▶ **WHAT THE EXERCISE ASKS**
Copy out the whole listing exactly as written, leaving the pictures behind.

"""

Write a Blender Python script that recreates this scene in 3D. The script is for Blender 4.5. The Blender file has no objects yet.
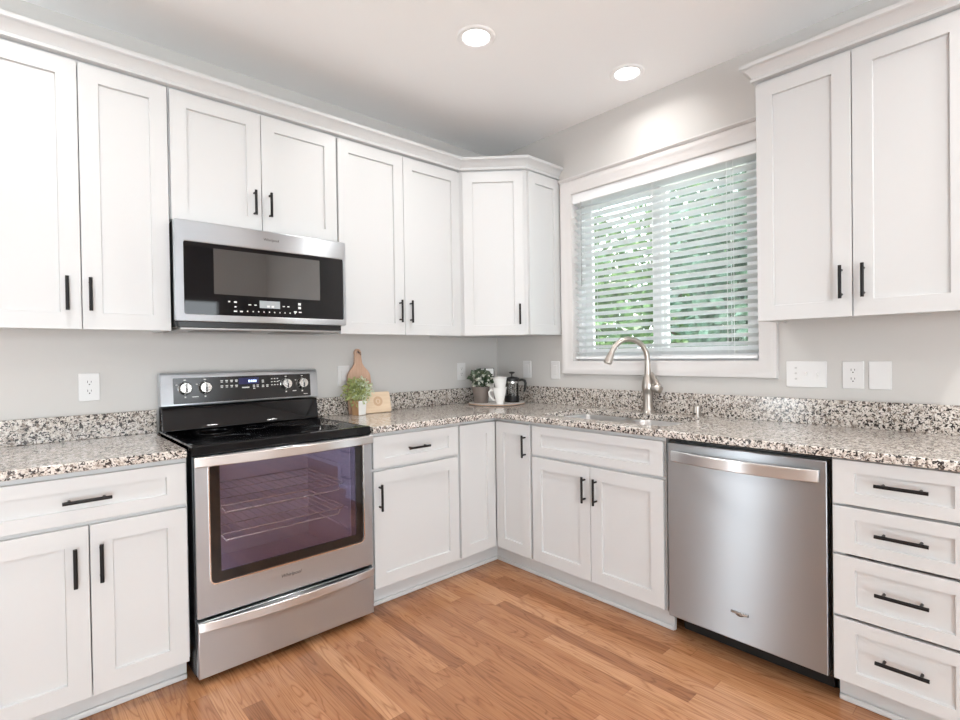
import bpy, bmesh, math, random
from mathutils import Vector, Matrix, geometry
random.seed(7)
SC = bpy.context.scene
COL = SC.collection
PI = math.pi

# ------------------------------------------------------------------ camera, world, lights, exposure
def setup_camera():
    yaw, pitch, roll = math.radians(-42.1225), math.radians(-0.5644), math.radians(-0.8528)
    F = Vector((math.sin(-yaw)*math.cos(pitch), math.cos(yaw)*math.cos(pitch), math.sin(pitch)))
    R = Vector((math.cos(yaw), math.sin(yaw), 0)); U = R.cross(F)
    R2 = R*math.cos(roll) + U*math.sin(roll); U2 = -R*math.sin(roll) + U*math.cos(roll)
    cd = bpy.data.cameras.new('camera'); cam = bpy.data.objects.new('camera', cd); COL.objects.link(cam)
    m = Matrix((R2, U2, -F)).transposed().to_4x4(); m.translation = Vector((-2.7599, -2.8579, 1.2616))
    cam.matrix_world = m
    cd.sensor_width = 36.0; cd.lens = 36.0*516.497/960.0; cd.clip_start = 0.02; cd.clip_end = 200
    SC.camera = cam
setup_camera()
SC.view_settings.view_transform = 'Standard'; SC.view_settings.look = 'None'
SC.view_settings.gamma = 1.0; SC.view_settings.use_curve_mapping = False
SC.view_settings.exposure = -0.12
SC.cycles.max_bounces = 10; SC.cycles.diffuse_bounces = 6; SC.cycles.transparent_max_bounces = 16

W = bpy.data.worlds.new('sky'); SC.world = W; W.use_nodes = True
bgn = W.node_tree.nodes['Background']; bgn.inputs[0].default_value = (0.86, 0.94, 1.0, 1); bgn.inputs[1].default_value = 6.0

CEIL = 2.76
def area(name, loc, rot, sx, sy, power, col=(1, 1, 1), shape='RECTANGLE', spread=PI):
    l = bpy.data.lights.new(name, 'AREA'); l.shape = shape; l.size = sx; l.size_y = sy; l.energy = power; l.color = col; l.spread = spread
    o = bpy.data.objects.new(name, l); COL.objects.link(o); o.location = loc; o.rotation_euler = rot
    return o
# daylight through the glazed openings behind the camera, plus added fill lamps
area('daylight_patio_door', (-3.86, -5.72, 1.12), (PI/2, 0, 0), 1.55, 2.1, 47, (0.91, 0.97, 1.0))
area('ceiling_fill_light', (-3.86, -5.85, .15), (math.radians(125), 0, 0), 1.5, 1.0, 165, (0.86, .95, 1.0))  # added lamp aimed upward to brighten the ceiling
area('steel_fill_light', (-1.75, -5.72, 1.72), (PI/2, 0, 0), 2.2, .7, 14, (0.92, 0.97, 1.0))  # added lamp, gives the range steel something bright to reflect
area('daylight_side_window', (-4.95, -.47, 1.2), (PI/2, 0, -PI/2), .5, 1.8, 13, (0.90, 0.96, 1.0))
CAN_POWER = 9.5
sun = bpy.data.lights.new('sun', 'SUN'); sun.energy = 13.0; sun.angle = .01; sun.color = (1, .96, .88)
so_ = bpy.data.objects.new('sun', sun); COL.objects.link(so_); so_.rotation_euler = (math.radians(12), math.radians(34), 0)
CANS = [(-1.114, -1.044), (-0.293, -1.338)]
CANS_MORE = [(-2.75, -1.044), (-1.114, -3.2), (-2.75, -3.2), (-0.45, -3.2)]

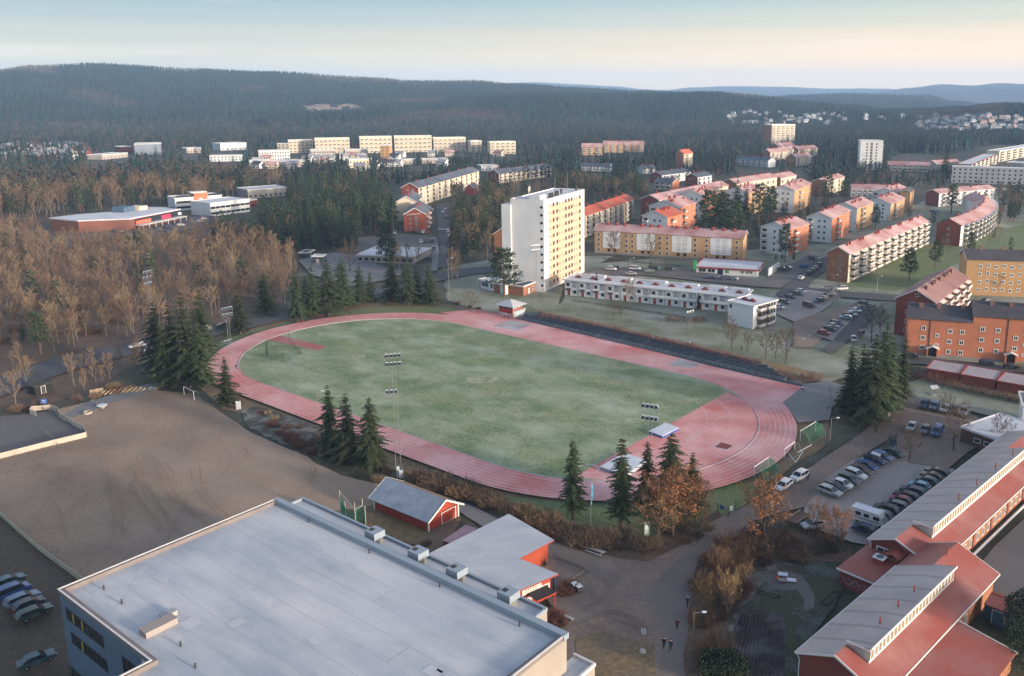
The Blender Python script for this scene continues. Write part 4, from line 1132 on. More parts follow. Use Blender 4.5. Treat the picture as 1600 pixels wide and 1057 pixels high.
mb = MB(); mb.box(4, -.3, 1.2, b.L - .5, -.02, h - .3); b.part('shop_front', mb, mat('mall_glazing', (.03, .035, .045), rough=.2, spec=.5))
for (u0, u1, z0, z1, c, lab) in ((.1, .38, 3.4, 5.6, (.42, .07, .03), 'orange red shop sign'), (.6, .78, 3.6, 5.8, (.5, .03, .06), 'crimson shop sign'), (.94, .999, 4.2, 5.6, (.6, .6, .6), 'white shop sign')):
 mb = MB(); mb.box(b.L * u0, -.6, h * z0 / 7, b.L * u1, -.32, h * z1 / 7)
 nn = 9
 if c[0] < .55 and u0 < .5:
  for k in range(nn): mb.box(b.L * (u0 + (u1 - u0) * (k + .2) / nn), -.66, h * (z0 + .6) / 7, b.L * (u0 + (u1 - u0) * (k + .75) / nn), -.61, h * (z1 - .7) / 7, 1)
 b.part('shop_sign', mb, [mat('sign_%d' % int(u0 * 100), c, emit=(*c, .5)), mat('sign_letters', (.6, .25, .2))], lab)
mb = MB(); mb.box(b.L * .08, -5, 2.6, b.L * .98, -.35, 3.0); 
for k in range(8): mb.box(b.L * (.09 + k * .125), -4.9, 0, b.L * (.09 + k * .125) + .3, -4.6, 2.6)
b.part('canopy', mb, white_trim)
p0 = loc(at_h(194, 334.5, h)); mb = MB(); mb.box(p0[0], p0[1], h + .7, p0[0] + 9, p0[1] + 8, h + 3.6); b.part('rooftop_plant', mb, mat('plant_blue', (.07, .12, .17)))
mb = MB(); mb.box(p0[0] + 10, p0[1] - 2, h + .7, p0[0] + 17, p0[1] + 6, h + 2.9); b.part('rooftop_plant', mb, cream, 'beige rooftop plant box')
b.done()
A, B = G(275, 330), G(348, 324)
b = Bld('office_block', 'three storey white office with an orange brick entrance tower', 'office', A, B, depth=16)
h = HZ(A, 311)
b.flat(h, white_render, roof_white, par=.5)
mb = MB(); mb.box(b.L * .4, -.8, 0, b.L * .68, 8, h + 2.6); b.part('entrance_tower', mb, brick_orange)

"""

▶ **ANSWER FOR THIS EXERCISE**
Write a Blender Python script that recreates this scene in 3D. The script is for Blender 4.5. The Blender file has no objects yet.
import bpy, bmesh, math, random
from mathutils import Vector, Matrix, geometry
random.seed(7)
SC = bpy.context.scene
COL = SC.collection
PI = math.pi

# ------------------------------------------------------------------ camera, world, lights, exposure
def setup_camera():
    yaw, pitch, roll = math.radians(-42.1225), math.radians(-0.5644), math.radians(-0.8528)
    F = Vector((math.sin(-yaw)*math.cos(pitch), math.cos(yaw)*math.cos(pitch), math.sin(pitch)))
    R = Vector((math.cos(yaw), math.sin(yaw), 0)); U = R.cross(F)
    R2 = R*math.cos(roll) + U*math.sin(roll); U2 = -R*math.sin(roll) + U*math.cos(roll)
    cd = bpy.data.cameras.new('camera'); cam = bpy.data.objects.new('camera', cd); COL.objects.link(cam)
    m = Matrix((R2, U2, -F)).transposed().to_4x4(); m.translation = Vector((-2.7599, -2.8579, 1.2616))
    cam.matrix_world = m
    cd.sensor_width = 36.0; cd.lens = 36.0*516.497/960.0; cd.clip_start = 0.02; cd.clip_end = 200
    SC.camera = cam
setup_camera()
SC.view_settings.view_transform = 'Standard'; SC.view_settings.look = 'None'
SC.view_settings.gamma = 1.0; SC.view_settings.use_curve_mapping = False
SC.view_settings.exposure = -0.12
SC.cycles.max_bounces = 10; SC.cycles.diffuse_bounces = 6; SC.cycles.transparent_max_bounces = 16

W = bpy.data.worlds.new('sky'); SC.world = W; W.use_nodes = True
bgn = W.node_tree.nodes['Background']; bgn.inputs[0].default_value = (0.86, 0.94, 1.0, 1); bgn.inputs[1].default_value = 6.0

CEIL = 2.76
def area(name, loc, rot, sx, sy, power, col=(1, 1, 1), shape='RECTANGLE', spread=PI):
    l = bpy.data.lights.new(name, 'AREA'); l.shape = shape; l.size = sx; l.size_y = sy; l.energy = power; l.color = col; l.spread = spread
    o = bpy.data.objects.new(name, l); COL.objects.link(o); o.location = loc; o.rotation_euler = rot
    return o
# daylight through the glazed openings behind the camera, plus added fill lamps
area('daylight_patio_door', (-3.86, -5.72, 1.12), (PI/2, 0, 0), 1.55, 2.1, 47, (0.91, 0.97, 1.0))
area('ceiling_fill_light', (-3.86, -5.85, .15), (math.radians(125), 0, 0), 1.5, 1.0, 165, (0.86, .95, 1.0))  # added lamp aimed upward to brighten the ceiling
area('steel_fill_light', (-1.75, -5.72, 1.72), (PI/2, 0, 0), 2.2, .7, 14, (0.92, 0.97, 1.0))  # added lamp, gives the range steel something bright to reflect
area('daylight_side_window', (-4.95, -.47, 1.2), (PI/2, 0, -PI/2), .5, 1.8, 13, (0.90, 0.96, 1.0))
CAN_POWER = 9.5
sun = bpy.data.lights.new('sun', 'SUN'); sun.energy = 13.0; sun.angle = .01; sun.color = (1, .96, .88)
so_ = bpy.data.objects.new('sun', sun); COL.objects.link(so_); so_.rotation_euler = (math.radians(12), math.radians(34), 0)
CANS = [(-1.114, -1.044), (-0.293, -1.338)]
CANS_MORE = [(-2.75, -1.044), (-1.114, -3.2), (-2.75, -3.2), (-0.45, -3.2)]

The Blender Python script for this scene continues. Write part 4, from line 1132 on. More parts follow. Use Blender 4.5. Treat the picture as 1600 pixels wide and 1057 pixels high.
mb = MB(); mb.box(4, -.3, 1.2, b.L - .5, -.02, h - .3); b.part('shop_front', mb, mat('mall_glazing', (.03, .035, .045), rough=.2, spec=.5))
for (u0, u1, z0, z1, c, lab) in ((.1, .38, 3.4, 5.6, (.42, .07, .03), 'orange red shop sign'), (.6, .78, 3.6, 5.8, (.5, .03, .06), 'crimson shop sign'), (.94, .999, 4.2, 5.6, (.6, .6, .6), 'white shop sign')):
 mb = MB(); mb.box(b.L * u0, -.6, h * z0 / 7, b.L * u1, -.32, h * z1 / 7)
 nn = 9
 if c[0] < .55 and u0 < .5:
  for k in range(nn): mb.box(b.L * (u0 + (u1 - u0) * (k + .2) / nn), -.66, h * (z0 + .6) / 7, b.L * (u0 + (u1 - u0) * (k + .75) / nn), -.61, h * (z1 - .7) / 7, 1)
 b.part('shop_sign', mb, [mat('sign_%d' % int(u0 * 100), c, emit=(*c, .5)), mat('sign_letters', (.6, .25, .2))], lab)
mb = MB(); mb.box(b.L * .08, -5, 2.6, b.L * .98, -.35, 3.0); 
for k in range(8): mb.box(b.L * (.09 + k * .125), -4.9, 0, b.L * (.09 + k * .125) + .3, -4.6, 2.6)
b.part('canopy', mb, white_trim)
p0 = loc(at_h(194, 334.5, h)); mb = MB(); mb.box(p0[0], p0[1], h + .7, p0[0] + 9, p0[1] + 8, h + 3.6); b.part('rooftop_plant', mb, mat('plant_blue', (.07, .12, .17)))
mb = MB(); mb.box(p0[0] + 10, p0[1] - 2, h + .7, p0[0] + 17, p0[1] + 6, h + 2.9); b.part('rooftop_plant', mb, cream, 'beige rooftop plant box')
b.done()
A, B = G(275, 330), G(348, 324)
b = Bld('office_block', 'three storey white office with an orange brick entrance tower', 'office', A, B, depth=16)
h = HZ(A, 311)
b.flat(h, white_render, roof_white, par=.5)
mb = MB(); mb.box(b.L * .4, -.8, 0, b.L * .68, 8, h + 2.6); b.part('entrance_tower', mb, brick_orange)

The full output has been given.